The few moments that remained before dark were used to piece together the outlines of an alternative plan. Mary had recovered her composure, and it was she who suggested that the next attempt could be made from Stansgate, which had the advantage of being closer to the open sea. She would go back to Beaulieu in two or three days, and send a servant of hers to Dubois in Flanders with complete instructions for the second attempt. As the secretary left Mary told him to send her best wishes to the emperor and his sister. “You see,” she said to him finally, “that it is not our fault now.”
It was nearly midnight when Schurts and Dubois reached the outskirts of Maldon. There were twenty men on watch, headed by the bailiff in person, and Schurts had to bribe them to let the secretary pass by promising to give them the grain unloaded from his boat earlier in the day. The boat had been drawn up to the bank, and the tide was rising; just after two o’clock they cast off and started down toward the open sea. As he passed the church tower Dubois looked up to see the lookouts Rochester had warned him of, but there was no one in sight. He had some difficulty on the outward journey—in his haste he had left his best sailor behind on shore—but at nine the next morning he came up to Scep-perus’ ship and reported all that had happened in the last forty-eight hours.
For five days the Flemish ships hovered near the English coast, waiting out a violent storm that came up as Dubois left Maldon. No English ships challenged them, though the Council in London knew their location and guessed the reason for their coming long before the storm cleared.

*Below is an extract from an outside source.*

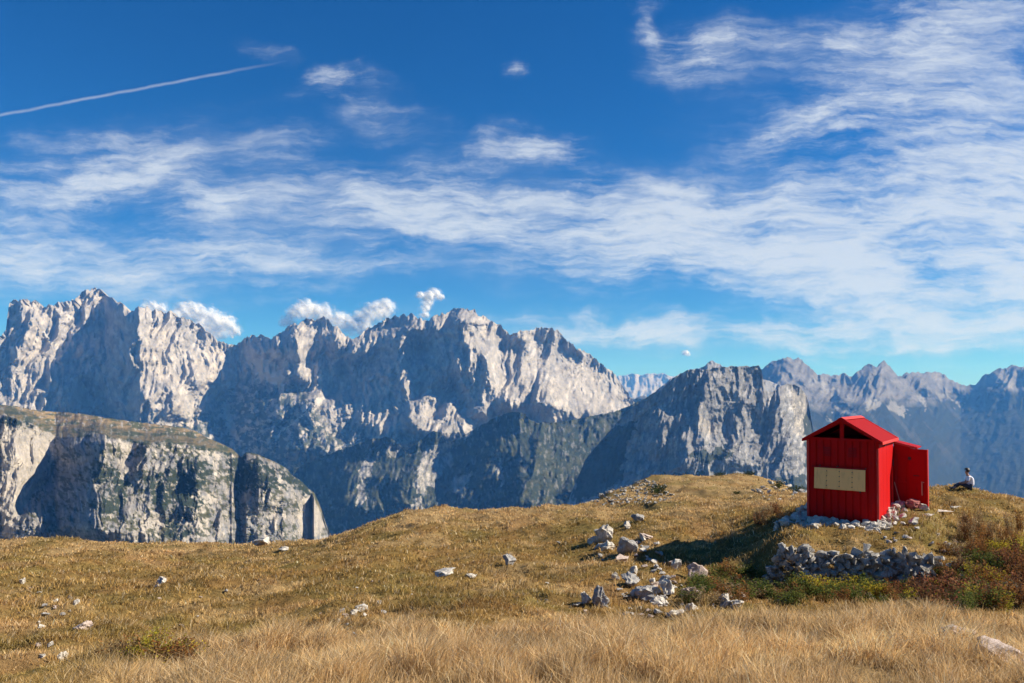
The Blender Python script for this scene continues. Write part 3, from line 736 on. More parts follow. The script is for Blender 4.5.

But whether through an informer among Mary’s servants or some other means they also knew that the heir to the throne had not escaped, and were taking precautions to make certain she never tried to leave England again. On July 7 Scepperus gave the orders for the return crossing. The eight vessels set sail for Flanders, with Dubois at work in the vice admiral’s cabin writing a detailed account of his adventure. With them went Mary’s last hope of rescue while her brother lived.